- What you are asked to do
Return the first line, the line containing "e.location=loc; return link(e)", and every line between them, exactly as they stand.

■ ■ ■ ■ ■ ■ ■

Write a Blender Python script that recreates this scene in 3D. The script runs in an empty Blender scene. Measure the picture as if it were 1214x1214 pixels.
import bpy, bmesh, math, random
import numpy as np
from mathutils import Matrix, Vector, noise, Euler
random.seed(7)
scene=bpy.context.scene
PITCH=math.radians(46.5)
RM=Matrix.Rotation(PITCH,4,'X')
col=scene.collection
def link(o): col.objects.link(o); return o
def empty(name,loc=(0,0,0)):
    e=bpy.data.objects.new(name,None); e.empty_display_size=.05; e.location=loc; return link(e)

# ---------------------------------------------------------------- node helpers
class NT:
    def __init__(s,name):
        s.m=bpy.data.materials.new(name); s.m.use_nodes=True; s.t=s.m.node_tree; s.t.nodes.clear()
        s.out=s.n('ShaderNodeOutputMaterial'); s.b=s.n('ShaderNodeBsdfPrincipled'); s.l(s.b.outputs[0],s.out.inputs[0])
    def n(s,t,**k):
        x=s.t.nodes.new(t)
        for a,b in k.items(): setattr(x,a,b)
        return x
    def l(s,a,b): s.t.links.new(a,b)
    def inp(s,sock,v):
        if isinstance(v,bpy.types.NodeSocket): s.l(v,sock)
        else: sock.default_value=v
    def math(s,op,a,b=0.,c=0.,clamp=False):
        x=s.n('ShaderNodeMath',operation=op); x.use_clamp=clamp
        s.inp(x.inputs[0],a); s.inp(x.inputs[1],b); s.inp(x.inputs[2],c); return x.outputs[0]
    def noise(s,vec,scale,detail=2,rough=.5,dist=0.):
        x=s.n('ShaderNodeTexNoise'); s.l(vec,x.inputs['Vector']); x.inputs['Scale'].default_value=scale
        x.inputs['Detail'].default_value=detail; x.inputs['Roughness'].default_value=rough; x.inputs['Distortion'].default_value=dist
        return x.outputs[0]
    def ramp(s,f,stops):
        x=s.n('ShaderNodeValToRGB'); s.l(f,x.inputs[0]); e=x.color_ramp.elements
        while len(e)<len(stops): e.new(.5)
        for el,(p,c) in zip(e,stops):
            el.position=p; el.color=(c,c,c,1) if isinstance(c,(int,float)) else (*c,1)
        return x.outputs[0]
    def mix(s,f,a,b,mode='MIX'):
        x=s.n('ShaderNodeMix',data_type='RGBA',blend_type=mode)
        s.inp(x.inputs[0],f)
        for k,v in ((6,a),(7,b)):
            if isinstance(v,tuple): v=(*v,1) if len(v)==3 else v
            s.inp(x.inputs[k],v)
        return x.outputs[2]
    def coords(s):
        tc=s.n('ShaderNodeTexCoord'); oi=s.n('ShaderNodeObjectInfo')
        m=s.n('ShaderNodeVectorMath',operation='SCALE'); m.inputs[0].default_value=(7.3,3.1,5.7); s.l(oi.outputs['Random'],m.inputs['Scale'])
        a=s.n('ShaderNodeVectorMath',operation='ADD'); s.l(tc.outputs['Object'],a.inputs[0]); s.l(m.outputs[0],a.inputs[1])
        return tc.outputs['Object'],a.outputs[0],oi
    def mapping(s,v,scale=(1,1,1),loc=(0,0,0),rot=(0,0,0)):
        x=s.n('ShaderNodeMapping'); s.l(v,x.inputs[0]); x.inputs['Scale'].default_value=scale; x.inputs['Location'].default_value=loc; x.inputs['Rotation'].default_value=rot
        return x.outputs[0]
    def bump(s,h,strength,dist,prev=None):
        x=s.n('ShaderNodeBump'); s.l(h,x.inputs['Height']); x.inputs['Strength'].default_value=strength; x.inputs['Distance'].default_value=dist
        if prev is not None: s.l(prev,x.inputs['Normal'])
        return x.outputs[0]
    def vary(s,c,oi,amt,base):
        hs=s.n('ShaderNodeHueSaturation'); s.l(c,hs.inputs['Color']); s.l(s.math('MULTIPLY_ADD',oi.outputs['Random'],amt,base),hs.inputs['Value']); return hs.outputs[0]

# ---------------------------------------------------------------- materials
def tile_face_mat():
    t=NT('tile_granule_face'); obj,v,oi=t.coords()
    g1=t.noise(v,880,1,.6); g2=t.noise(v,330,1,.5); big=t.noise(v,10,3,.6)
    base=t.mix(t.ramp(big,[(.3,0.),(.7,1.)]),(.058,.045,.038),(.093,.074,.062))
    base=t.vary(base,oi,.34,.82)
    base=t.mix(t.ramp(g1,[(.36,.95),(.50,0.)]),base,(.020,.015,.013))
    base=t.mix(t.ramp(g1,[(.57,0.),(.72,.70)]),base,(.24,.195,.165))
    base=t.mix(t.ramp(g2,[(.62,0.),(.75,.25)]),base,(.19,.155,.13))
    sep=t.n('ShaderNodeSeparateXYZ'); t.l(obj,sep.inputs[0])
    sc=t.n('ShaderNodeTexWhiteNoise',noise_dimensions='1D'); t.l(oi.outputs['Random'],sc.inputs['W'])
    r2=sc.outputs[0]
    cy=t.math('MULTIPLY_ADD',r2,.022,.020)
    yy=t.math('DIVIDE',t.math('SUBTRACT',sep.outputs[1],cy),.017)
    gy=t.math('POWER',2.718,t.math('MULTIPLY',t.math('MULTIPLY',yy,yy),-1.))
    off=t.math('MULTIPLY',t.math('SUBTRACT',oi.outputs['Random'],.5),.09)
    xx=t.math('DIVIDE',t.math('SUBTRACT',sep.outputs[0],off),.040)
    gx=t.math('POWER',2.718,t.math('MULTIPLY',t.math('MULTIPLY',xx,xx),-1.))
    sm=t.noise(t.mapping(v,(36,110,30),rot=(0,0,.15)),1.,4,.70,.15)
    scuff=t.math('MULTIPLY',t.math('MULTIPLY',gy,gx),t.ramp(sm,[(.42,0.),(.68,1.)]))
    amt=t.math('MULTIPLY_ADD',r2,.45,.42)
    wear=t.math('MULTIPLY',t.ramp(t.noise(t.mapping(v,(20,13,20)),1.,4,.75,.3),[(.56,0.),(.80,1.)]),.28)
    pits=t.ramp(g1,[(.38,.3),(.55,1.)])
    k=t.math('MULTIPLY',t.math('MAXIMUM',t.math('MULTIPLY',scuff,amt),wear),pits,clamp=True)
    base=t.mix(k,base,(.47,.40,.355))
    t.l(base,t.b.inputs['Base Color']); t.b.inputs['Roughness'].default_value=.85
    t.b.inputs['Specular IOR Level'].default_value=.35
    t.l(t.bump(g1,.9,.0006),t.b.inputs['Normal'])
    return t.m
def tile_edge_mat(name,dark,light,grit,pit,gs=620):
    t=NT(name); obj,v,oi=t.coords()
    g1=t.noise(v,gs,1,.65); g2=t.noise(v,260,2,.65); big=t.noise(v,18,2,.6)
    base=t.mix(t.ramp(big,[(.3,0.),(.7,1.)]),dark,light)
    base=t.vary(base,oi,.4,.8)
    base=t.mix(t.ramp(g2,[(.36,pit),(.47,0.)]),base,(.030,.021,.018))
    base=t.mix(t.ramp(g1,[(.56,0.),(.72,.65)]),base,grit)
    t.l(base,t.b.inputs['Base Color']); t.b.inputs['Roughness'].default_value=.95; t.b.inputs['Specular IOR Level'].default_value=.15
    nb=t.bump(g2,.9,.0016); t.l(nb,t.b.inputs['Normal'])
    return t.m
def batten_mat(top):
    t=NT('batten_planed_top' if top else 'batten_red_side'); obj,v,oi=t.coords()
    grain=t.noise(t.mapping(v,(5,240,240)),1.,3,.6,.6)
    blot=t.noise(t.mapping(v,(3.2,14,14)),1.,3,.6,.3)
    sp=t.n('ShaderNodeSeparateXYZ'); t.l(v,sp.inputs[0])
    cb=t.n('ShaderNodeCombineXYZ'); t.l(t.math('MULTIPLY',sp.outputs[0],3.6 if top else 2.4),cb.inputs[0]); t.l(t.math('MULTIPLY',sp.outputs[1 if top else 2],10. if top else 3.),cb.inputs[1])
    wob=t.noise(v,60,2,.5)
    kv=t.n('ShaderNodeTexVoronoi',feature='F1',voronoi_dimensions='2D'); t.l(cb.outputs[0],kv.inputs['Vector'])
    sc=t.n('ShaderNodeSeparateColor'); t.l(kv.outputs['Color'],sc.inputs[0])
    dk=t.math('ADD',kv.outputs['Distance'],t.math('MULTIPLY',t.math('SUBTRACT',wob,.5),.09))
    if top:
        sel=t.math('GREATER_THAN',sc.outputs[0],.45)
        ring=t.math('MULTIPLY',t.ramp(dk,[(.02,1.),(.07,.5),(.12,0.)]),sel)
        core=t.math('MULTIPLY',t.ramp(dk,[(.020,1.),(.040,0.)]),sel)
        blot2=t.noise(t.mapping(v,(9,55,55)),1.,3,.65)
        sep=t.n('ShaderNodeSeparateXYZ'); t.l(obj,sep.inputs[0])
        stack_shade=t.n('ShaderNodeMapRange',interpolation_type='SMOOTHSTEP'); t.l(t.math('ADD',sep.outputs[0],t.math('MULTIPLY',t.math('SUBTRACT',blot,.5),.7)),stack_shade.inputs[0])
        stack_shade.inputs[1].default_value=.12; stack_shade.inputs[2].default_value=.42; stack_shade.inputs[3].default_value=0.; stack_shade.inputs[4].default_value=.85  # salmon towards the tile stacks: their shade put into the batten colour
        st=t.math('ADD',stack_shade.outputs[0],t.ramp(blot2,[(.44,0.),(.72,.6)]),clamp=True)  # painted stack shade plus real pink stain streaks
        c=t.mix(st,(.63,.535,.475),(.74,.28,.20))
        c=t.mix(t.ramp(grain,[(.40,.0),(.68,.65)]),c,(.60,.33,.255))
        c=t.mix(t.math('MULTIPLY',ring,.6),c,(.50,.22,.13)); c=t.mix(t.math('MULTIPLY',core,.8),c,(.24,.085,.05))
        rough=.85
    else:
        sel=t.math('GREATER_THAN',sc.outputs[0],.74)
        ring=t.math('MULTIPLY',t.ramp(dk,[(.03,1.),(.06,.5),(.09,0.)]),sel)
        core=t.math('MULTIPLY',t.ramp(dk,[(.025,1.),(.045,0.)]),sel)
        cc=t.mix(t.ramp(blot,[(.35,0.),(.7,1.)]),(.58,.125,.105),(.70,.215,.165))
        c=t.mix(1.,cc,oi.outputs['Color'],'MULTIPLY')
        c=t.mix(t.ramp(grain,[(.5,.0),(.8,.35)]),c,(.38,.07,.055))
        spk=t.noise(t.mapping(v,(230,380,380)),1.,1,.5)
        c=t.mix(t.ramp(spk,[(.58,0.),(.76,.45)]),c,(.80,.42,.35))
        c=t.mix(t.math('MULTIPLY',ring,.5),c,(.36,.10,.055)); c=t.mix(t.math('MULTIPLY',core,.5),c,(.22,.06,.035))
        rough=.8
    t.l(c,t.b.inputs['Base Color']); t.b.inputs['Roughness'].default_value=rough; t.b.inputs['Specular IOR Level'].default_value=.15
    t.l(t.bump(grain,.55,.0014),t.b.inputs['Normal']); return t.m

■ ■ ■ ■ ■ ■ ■

- Answer to the problem
Write a Blender Python script that recreates this scene in 3D. The script runs in an empty Blender scene. Measure the picture as if it were 1214x1214 pixels.
import bpy, bmesh, math, random
import numpy as np
from mathutils import Matrix, Vector, noise, Euler
random.seed(7)
scene=bpy.context.scene
PITCH=math.radians(46.5)
RM=Matrix.Rotation(PITCH,4,'X')
col=scene.collection
def link(o): col.objects.link(o); return o
def empty(name,loc=(0,0,0)):
    e=bpy.data.objects.new(name,None); e.empty_display_size=.05; e.location=loc; return link(e)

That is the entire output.